Meski Indonesia telah memproklamasikan kemerdekaannya pada 17 Agustus 1945, berbagai tantangan struktural seperti korupsi, ketimpangan sosial, dan kemiskinan masih menjadi penghalang besar. Kemerdekaan sejati bukanlah tujuan yang selesai dalam satu waktu, tetapi proses panjang yang menuntut keterlibatan dan perjuangan kolektif. Selama masyarakat masih harus memperjuangkan hak-haknya yang paling dasar, perlu diakui bahwa Indonesia masih belum sepenuhnya merdeka.

 

Santa Ursula Hadir Sebagai Solusi, Mengupayakan Kemerdekaan Sejati

Di tengah kompleksitas tantangan bangsa, Santa Ursula hadir sebagai lembaga pendidikan dan juga sebagai agen perubahan sosial. Selama 35 tahun keberadaannya di BSD, Santa Ursula telah membuktikan diri sebagai tempat pembinaan nilai, karakter, dan kesadaran sosial yang kuat. Dengan semangat Serviam dan insieme, sekolah ini berkomitmen membentuk pribadi yang cerdas, berintegritas, dan peduli pada sesama.

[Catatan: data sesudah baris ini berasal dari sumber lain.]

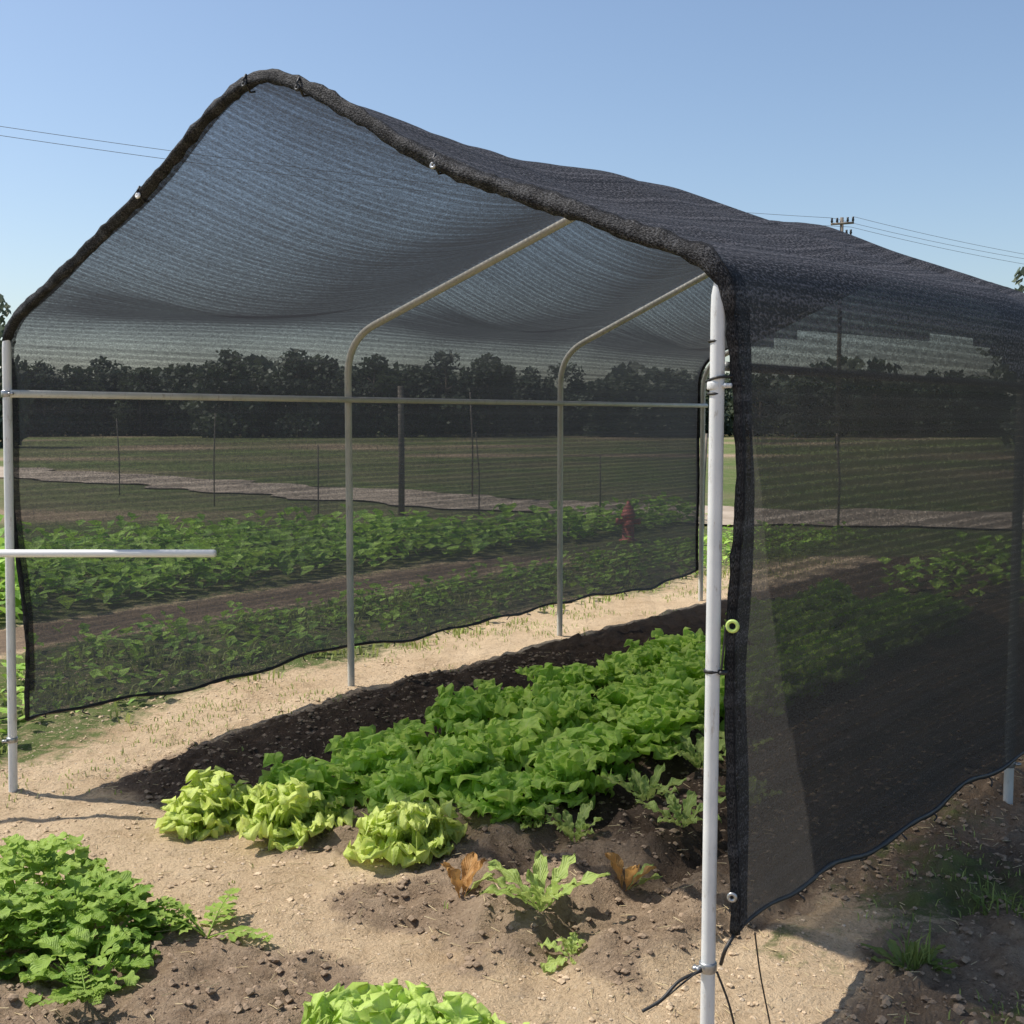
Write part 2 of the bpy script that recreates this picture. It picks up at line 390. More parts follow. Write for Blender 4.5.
us=np.linspace(0,3.0,NU+1)
for ui,u in enumerate(us):
    uu=min(u,3-1e-6); i=min(int(uu),2); g=uu-i
    L=Vector((*Lp[i],0)).lerp(Vector((*Lp[i+1],0)),g); R=Vector((*Rp[i],0)).lerp(Vector((*Rp[i+1],0)),g)
    W=(R-L).length; d=(R-L).normalized()
    gs=g*g*(3-2*g) if i>0 else 1-(1-g)**2.0
    zl=.32+.012*math.sin(u*9)+.008*math.sin(u*23+1)-.03*math.sin(math.pi*g)
    zr=.275-.06*sm(u,0,.9)+.014*math.sin(u*10+.5)+.010*math.sin(u*27)-.03*math.sin(math.pi*g)
    prof=[]
    for k in range(NV+1):
        p0=PR[i][0][k];p1=PR[i+1][0][k]; c0=p0.x/PR[i][1]; c1=p1.x/PR[i+1][1]
        q=(c0*(1-gs)+c1*gs)*W; z=p0.y*(1-gs)+p1.y*gs
        zb=zl if k<NV/2 else zr
        zt=1.88; vv_=ck[k]
        if z<zt:
            z=zb+(zt-zb)*(z/zt)
            vv_=ck[k]+(z-PR[1][0][k].y)*(1 if k<NV/2 else -1)
        else:
            fz=f_(z,1.88,2.1); dv=(z-PR[1][0][k].y)*(1 if k<NV/2 else -1)*(1-fz); vv_=ck[k]+dv
        prof.append((q,z,vv_))
    s=math.sin(math.pi*g)
    for k,(q,z,t) in enumerate(prof):
        c=q/W
        if 0.01<c<.99 and z>1.9:
            ed=min(1,min(c,1-c)*7)
            h2=c*2 if c<.5 else (1-c)*2
            mid=math.sin(math.pi*min(max(h2,0),1))
            amp=.15 if c<.5 else .05
            z+=-(amp*mid+.055)*s*ed
            z+=ed*min(1,3*s)*(.020*mn.noise(Vector((u*2.0,c*7,1)))+.004*mn.noise(Vector((u*6,c*16,4))))
            z+=ed*s*.012*math.sin(c*26+1.0*math.sin(u*3))
            if c>.5: z+=ed*(.007*mn.noise(Vector((u*14,c*9,6)))+.024*mn.noise(Vector((u*4.5,c*5,16))))*min(1,u*6)
        else:
            wz=min(1,max(0,(z-.25)/.3)); sg=1 if c<=.5 else -1
            fr=min(1,max(0,(1.95-z)/.5))
            q+=sg*(.03*s*fr)+(.014*mn.noise(Vector((u*2.0,z*1.5,5+sg)))+.003*mn.noise(Vector((u*6,z*3,9+sg))))*fr*min(1,3*g+0.1)
            q+=-sg*.010*math.sin(u*14+z*2)*fr*(1-wz)
            if sg==-1: q+=(.02+.012*math.sin(z*5))*math.exp(-u*5)*fr
            else: q+=.115*math.exp(-u*6)*f_(1.35-z,0,.75)
        X=L+d*q
        ex=.028*math.exp(-u*6)*f_(1.95-z,0,.3)
        X=Vector((X.x+AX[0]*ex,X.y+AX[1]*ex,z))
        V.append(X); UV.append((u*2.04,t))
    edgeL.append(V[-NV-1]); edgeR.append(V[-1])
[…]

Melalui pendekatan pendidikan holistik dan berbasis nilai, Santa Ursula menciptakan ruang aman dan berkualitas bagi setiap siswanya untuk tumbuh. Di samping kecerdasan intelektual, siswa juga dibentuk agar memiliki empati, kepedulian, dan semangat melayani. Dalam aspek sosial, siswa diajak terlibat langsung dalam berbagai kegiatan pelayanan masyarakat yang membentuk karakter solider dan adil. Santa Ursula mendorong siswanya untuk peka terhadap realita di sekitar, serta berani mengambil peran dalam menciptakan perubahan. Siswa tidak hanya dididik untuk menjadi unggul dalam prestasi, tetapi juga untuk membagikan ilmunya bagi kesejahteraan bersama. Proyek pengabdian, kampanye sosial, serta edukasi nilai kemanusiaan yang dilakukan siswa dan guru menjadi wujud nyata perjuangan dalam mewujudkan keadilan.

Dengan nilai-nilai Santa Angela, Serviam, integritas, dan keberanian, Santa Ursula membentuk pribadi-pribadi yang tidak hanya mandiri, namun juga menjadi pembawa harapan dan keadilan di tengah masyarakat. Inilah wujud kontribusi Santa Ursula dalam mewujudkan kemerdekaan yang sejati bagi Indonesia, melalui pembentukan pribadi dan karakter yang tidak hanya mandiri, tetapi juga menjadi pembawa perubahan bagi masyarakat di sekitarnya.